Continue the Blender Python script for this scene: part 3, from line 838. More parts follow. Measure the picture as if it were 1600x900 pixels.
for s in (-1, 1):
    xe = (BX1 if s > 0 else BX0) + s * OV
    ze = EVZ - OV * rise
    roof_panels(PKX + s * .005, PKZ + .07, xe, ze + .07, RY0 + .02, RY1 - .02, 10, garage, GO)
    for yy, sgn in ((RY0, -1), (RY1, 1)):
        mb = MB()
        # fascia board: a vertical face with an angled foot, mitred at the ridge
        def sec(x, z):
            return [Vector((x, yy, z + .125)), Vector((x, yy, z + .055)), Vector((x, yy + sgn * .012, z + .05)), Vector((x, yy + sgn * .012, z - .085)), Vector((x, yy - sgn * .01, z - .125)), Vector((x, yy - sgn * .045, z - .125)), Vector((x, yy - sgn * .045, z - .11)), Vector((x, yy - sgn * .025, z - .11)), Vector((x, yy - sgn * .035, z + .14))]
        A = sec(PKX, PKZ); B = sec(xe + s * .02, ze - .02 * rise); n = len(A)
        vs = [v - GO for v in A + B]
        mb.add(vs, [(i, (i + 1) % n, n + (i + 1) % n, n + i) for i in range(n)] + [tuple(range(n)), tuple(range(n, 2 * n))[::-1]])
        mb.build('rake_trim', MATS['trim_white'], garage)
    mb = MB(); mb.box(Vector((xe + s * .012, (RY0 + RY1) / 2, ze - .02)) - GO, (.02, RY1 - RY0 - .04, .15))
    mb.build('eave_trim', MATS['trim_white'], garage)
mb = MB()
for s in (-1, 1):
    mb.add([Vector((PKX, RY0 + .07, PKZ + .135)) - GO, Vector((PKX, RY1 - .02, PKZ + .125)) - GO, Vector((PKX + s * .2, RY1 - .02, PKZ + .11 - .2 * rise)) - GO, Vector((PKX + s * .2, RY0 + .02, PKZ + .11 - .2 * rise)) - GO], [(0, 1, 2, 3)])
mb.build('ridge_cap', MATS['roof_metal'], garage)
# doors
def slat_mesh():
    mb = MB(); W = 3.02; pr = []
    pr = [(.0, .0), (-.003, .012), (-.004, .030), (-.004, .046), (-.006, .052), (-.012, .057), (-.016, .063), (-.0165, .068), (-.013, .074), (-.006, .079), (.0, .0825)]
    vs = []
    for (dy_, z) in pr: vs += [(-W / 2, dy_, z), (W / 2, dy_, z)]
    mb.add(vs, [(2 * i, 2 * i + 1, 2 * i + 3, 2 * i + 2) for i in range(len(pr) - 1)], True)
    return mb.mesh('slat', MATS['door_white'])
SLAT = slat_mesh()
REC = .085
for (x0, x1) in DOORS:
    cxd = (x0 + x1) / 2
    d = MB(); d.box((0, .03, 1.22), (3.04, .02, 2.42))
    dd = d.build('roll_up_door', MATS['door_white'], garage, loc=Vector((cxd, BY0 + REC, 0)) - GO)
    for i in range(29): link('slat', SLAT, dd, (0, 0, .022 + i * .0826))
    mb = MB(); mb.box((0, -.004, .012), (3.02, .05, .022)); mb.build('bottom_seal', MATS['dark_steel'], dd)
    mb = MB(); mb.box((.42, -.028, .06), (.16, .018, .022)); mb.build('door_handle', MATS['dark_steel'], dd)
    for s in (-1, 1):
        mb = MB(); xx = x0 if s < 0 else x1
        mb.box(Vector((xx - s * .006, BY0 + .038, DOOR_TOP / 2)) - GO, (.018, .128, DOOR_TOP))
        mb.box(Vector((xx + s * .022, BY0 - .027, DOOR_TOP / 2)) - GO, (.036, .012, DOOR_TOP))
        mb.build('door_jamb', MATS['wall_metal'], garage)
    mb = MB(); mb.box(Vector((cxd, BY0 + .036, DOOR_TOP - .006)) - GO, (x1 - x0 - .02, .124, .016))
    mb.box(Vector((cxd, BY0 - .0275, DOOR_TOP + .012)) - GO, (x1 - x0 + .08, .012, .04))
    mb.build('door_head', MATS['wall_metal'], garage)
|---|
Stated task:
Extract every line above exactly as it stands.

Result of the exercise:
Continue the Blender Python script for this scene: part 3, from line 838. More parts follow. Measure the picture as if it were 1600x900 pixels.
for s in (-1, 1):
    xe = (BX1 if s > 0 else BX0) + s * OV
    ze = EVZ - OV * rise
    roof_panels(PKX + s * .005, PKZ + .07, xe, ze + .07, RY0 + .02, RY1 - .02, 10, garage, GO)
    for yy, sgn in ((RY0, -1), (RY1, 1)):
        mb = MB()
        # fascia board: a vertical face with an angled foot, mitred at the ridge
        def sec(x, z):
            return [Vector((x, yy, z + .125)), Vector((x, yy, z + .055)), Vector((x, yy + sgn * .012, z + .05)), Vector((x, yy + sgn * .012, z - .085)), Vector((x, yy - sgn * .01, z - .125)), Vector((x, yy - sgn * .045, z - .125)), Vector((x, yy - sgn * .045, z - .11)), Vector((x, yy - sgn * .025, z - .11)), Vector((x, yy - sgn * .035, z + .14))]
        A = sec(PKX, PKZ); B = sec(xe + s * .02, ze - .02 * rise); n = len(A)
        vs = [v - GO for v in A + B]
        mb.add(vs, [(i, (i + 1) % n, n + (i + 1) % n, n + i) for i in range(n)] + [tuple(range(n)), tuple(range(n, 2 * n))[::-1]])
        mb.build('rake_trim', MATS['trim_white'], garage)
    mb = MB(); mb.box(Vector((xe + s * .012, (RY0 + RY1) / 2, ze - .02)) - GO, (.02, RY1 - RY0 - .04, .15))
    mb.build('eave_trim', MATS['trim_white'], garage)
mb = MB()
for s in (-1, 1):
    mb.add([Vector((PKX, RY0 + .07, PKZ + .135)) - GO, Vector((PKX, RY1 - .02, PKZ + .125)) - GO, Vector((PKX + s * .2, RY1 - .02, PKZ + .11 - .2 * rise)) - GO, Vector((PKX + s * .2, RY0 + .02, PKZ + .11 - .2 * rise)) - GO], [(0, 1, 2, 3)])
mb.build('ridge_cap', MATS['roof_metal'], garage)
# doors
def slat_mesh():
    mb = MB(); W = 3.02; pr = []
    pr = [(.0, .0), (-.003, .012), (-.004, .030), (-.004, .046), (-.006, .052), (-.012, .057), (-.016, .063), (-.0165, .068), (-.013, .074), (-.006, .079), (.0, .0825)]
    vs = []
    for (dy_, z) in pr: vs += [(-W / 2, dy_, z), (W / 2, dy_, z)]
    mb.add(vs, [(2 * i, 2 * i + 1, 2 * i + 3, 2 * i + 2) for i in range(len(pr) - 1)], True)
    return mb.mesh('slat', MATS['door_white'])
SLAT = slat_mesh()
REC = .085
for (x0, x1) in DOORS:
    cxd = (x0 + x1) / 2
    d = MB(); d.box((0, .03, 1.22), (3.04, .02, 2.42))
    dd = d.build('roll_up_door', MATS['door_white'], garage, loc=Vector((cxd, BY0 + REC, 0)) - GO)
    for i in range(29): link('slat', SLAT, dd, (0, 0, .022 + i * .0826))
    mb = MB(); mb.box((0, -.004, .012), (3.02, .05, .022)); mb.build('bottom_seal', MATS['dark_steel'], dd)
    mb = MB(); mb.box((.42, -.028, .06), (.16, .018, .022)); mb.build('door_handle', MATS['dark_steel'], dd)
    for s in (-1, 1):
        mb = MB(); xx = x0 if s < 0 else x1
        mb.box(Vector((xx - s * .006, BY0 + .038, DOOR_TOP / 2)) - GO, (.018, .128, DOOR_TOP))
        mb.box(Vector((xx + s * .022, BY0 - .027, DOOR_TOP / 2)) - GO, (.036, .012, DOOR_TOP))
        mb.build('door_jamb', MATS['wall_metal'], garage)
    mb = MB(); mb.box(Vector((cxd, BY0 + .036, DOOR_TOP - .006)) - GO, (x1 - x0 - .02, .124, .016))
    mb.box(Vector((cxd, BY0 - .0275, DOOR_TOP + .012)) - GO, (x1 - x0 + .08, .012, .04))
    mb.build('door_head', MATS['wall_metal'], garage)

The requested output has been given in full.